On 19th May 2016, Miss Caroline Buisman, a Dutch lawyer who was on a trip to assist Rwanda’spolitical prisoner Mrs. Victoire Ingabire Umuhoza in a trial before the African Court on Human and Peoples’ Rights in Arusha, Tanzania, was ordered to leave Rwanda without meeting with to her client.

Miss Caroline Buisman, the new lawyer for Mrs. Victoire Ingabire Umuhoza, arrived in Kigali, Rwanda on 14th May 2016 to discuss matter relating the appeal to the African Court on Human and People’s rights. She obtained a visa following numerous obstructions by the Rwandan government which did everything it could to prevent her from meeting with her client before the court hearing which was scheduled for 4th March 2016. On Monday, 16th May 2016, Miss Caroline Buisman went to the Kigali Bar Association for routine administrative formalities before meeting her client. On Wednesday, 18thMay 2016, Miss Caroline Buisman, together with the lead defense counsel Mr. Gatera Gashabana, tried in vain to meet with Mrs Victoire Ingabire. The prison authorities gave an excuse of a very busy schedule to refuse them access to their client.  When Ms Caroline Buisman, insisted to meet her client, prison authorities advised her to request assistance from the Ministry of Foreign Affairs, an approach that is very strange because foreign affairs have nothing to do with the justice system.

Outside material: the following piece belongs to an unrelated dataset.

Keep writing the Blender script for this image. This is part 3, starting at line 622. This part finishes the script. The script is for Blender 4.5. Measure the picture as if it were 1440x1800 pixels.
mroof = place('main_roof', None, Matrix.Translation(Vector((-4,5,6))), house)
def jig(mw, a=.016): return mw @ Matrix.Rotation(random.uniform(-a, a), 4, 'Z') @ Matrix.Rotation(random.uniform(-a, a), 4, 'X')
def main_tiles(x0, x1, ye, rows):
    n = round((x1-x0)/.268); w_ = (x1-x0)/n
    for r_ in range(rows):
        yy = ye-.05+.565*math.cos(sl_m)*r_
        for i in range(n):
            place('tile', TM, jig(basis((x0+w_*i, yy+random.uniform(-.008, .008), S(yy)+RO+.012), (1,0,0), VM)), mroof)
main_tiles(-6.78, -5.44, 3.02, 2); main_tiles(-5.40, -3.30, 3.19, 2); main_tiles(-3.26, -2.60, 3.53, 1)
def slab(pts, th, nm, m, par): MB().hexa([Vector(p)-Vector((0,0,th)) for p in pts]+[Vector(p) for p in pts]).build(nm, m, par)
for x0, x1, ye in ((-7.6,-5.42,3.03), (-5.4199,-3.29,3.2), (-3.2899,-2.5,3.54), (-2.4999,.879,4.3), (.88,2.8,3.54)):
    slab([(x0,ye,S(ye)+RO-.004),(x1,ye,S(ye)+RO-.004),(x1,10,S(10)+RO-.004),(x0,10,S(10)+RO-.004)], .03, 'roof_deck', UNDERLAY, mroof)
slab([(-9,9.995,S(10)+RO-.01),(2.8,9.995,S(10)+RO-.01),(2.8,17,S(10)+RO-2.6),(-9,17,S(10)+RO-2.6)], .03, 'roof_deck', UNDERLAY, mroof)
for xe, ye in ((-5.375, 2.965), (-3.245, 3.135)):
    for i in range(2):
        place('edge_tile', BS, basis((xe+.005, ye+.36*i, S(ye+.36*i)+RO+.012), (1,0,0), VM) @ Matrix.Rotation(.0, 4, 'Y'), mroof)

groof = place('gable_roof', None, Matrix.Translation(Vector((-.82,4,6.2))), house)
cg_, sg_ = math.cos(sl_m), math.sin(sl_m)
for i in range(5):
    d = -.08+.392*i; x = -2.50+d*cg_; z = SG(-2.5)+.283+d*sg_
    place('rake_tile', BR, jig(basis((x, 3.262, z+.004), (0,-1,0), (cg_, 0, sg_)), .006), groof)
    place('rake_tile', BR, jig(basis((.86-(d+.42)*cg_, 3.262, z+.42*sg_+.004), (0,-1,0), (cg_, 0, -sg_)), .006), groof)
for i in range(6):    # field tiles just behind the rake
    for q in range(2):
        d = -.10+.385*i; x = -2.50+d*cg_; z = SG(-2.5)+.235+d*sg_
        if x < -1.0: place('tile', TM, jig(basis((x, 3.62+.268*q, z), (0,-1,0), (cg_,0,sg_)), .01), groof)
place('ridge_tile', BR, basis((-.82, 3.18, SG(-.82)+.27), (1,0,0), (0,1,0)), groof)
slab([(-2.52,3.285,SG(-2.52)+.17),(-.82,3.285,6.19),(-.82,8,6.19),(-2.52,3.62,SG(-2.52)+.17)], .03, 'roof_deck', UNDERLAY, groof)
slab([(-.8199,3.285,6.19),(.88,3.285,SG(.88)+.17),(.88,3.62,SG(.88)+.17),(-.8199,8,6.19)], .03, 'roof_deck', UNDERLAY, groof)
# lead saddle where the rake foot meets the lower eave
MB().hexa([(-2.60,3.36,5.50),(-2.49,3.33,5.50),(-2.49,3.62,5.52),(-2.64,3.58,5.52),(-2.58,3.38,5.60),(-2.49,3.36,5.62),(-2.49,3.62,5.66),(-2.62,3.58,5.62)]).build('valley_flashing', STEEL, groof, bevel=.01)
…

Even though Ms Caroline Buisman was aware of the deception, Miss Caroline Buisman nevertheless seized the Foreign Affairs Ministry via her country’s Embassy in Kigali. Despite this fact, the Rwandan authorities ordered the immigration services to convene Miss Caroline Buisman.

Following a nearly 4-hour questioning session punctuated with intimidation, the immigration authorities served Ms Caroline Buisman an order to immediately leave the territory adding that failing to do so would expose her to very serious consequences. The incident calls to mind the sad experience of the American lawyer Peter Erlinder, the first lawyer for Mrs. Victoire Ingabire, who was arrested and detained in Rwanda and then released three weeks later due to pressure from the US authorities and was expelled from Rwanda. The expulsion of lawyer Caroline Buisman is another clear demonstration of the obstruction to a fair trial for Mrs. Victoire Ingabire Umuhoza.

Desperate to mitigate external condemnation of the embarrassing incident, and short of evidence to accuse the lawyer of genocide denial like in the case of Peter Erlinder, the regime is using the excuse of an alleged “irregularity” in her visa to expel her.  Yet she had no problem in entering and staying in the country until she insisted on meeting her client.

The expulsion of Miss Caroline Buisman, one month before the court hearing of the appeal case lodged by Ms. Victoire Ingabire and the RPF regime before the African Court of Human and Peoples’ Rights based in Arusha, Tanzania is a new slap in the face of those few people who still give some credit to the Rwandan judicial system and are keen to honor extradition requests from the RPF regime. This is the case of the Netherlands and Canada. The political party FDU-Inkingi is shocked by the double standards applied by democratic countries that claim to be tireless advocates for fundamental human rights in the world.

The RPF regime has always claimed that it had overwhelming evidence against Mrs. Ingabire. Now that the regime is facing an independent tribunal, it is trying to avoid having the evidence put to test by withdrawing from the trial and preventing the defense council from doing its job properly.

The political party FDU-Inkingi calls upon the conscience of all donors of the RPF regime, including the Netherlands, Germany and the United Kingdom, to realize that the RPF regime’s judicial system is bankrupt. Any taxpayer’s money that is spent on attempts to cover up the truth would be better in the search for a political compromise aimed at bringing the RPF regime to release all political prisoners, open up the political space and restore a climate of trust with neighbouring countries. This move would not only benefit all donors who would not want to invest on quicksand but also the people of Rwanda who are tired of 22 years of a repressive and bellicose regime. Ignoring such evidence is tantamount to complicity in the repression and belligerent behaviour of the RPF regime.

Done in London, UK, on 25th May 2016.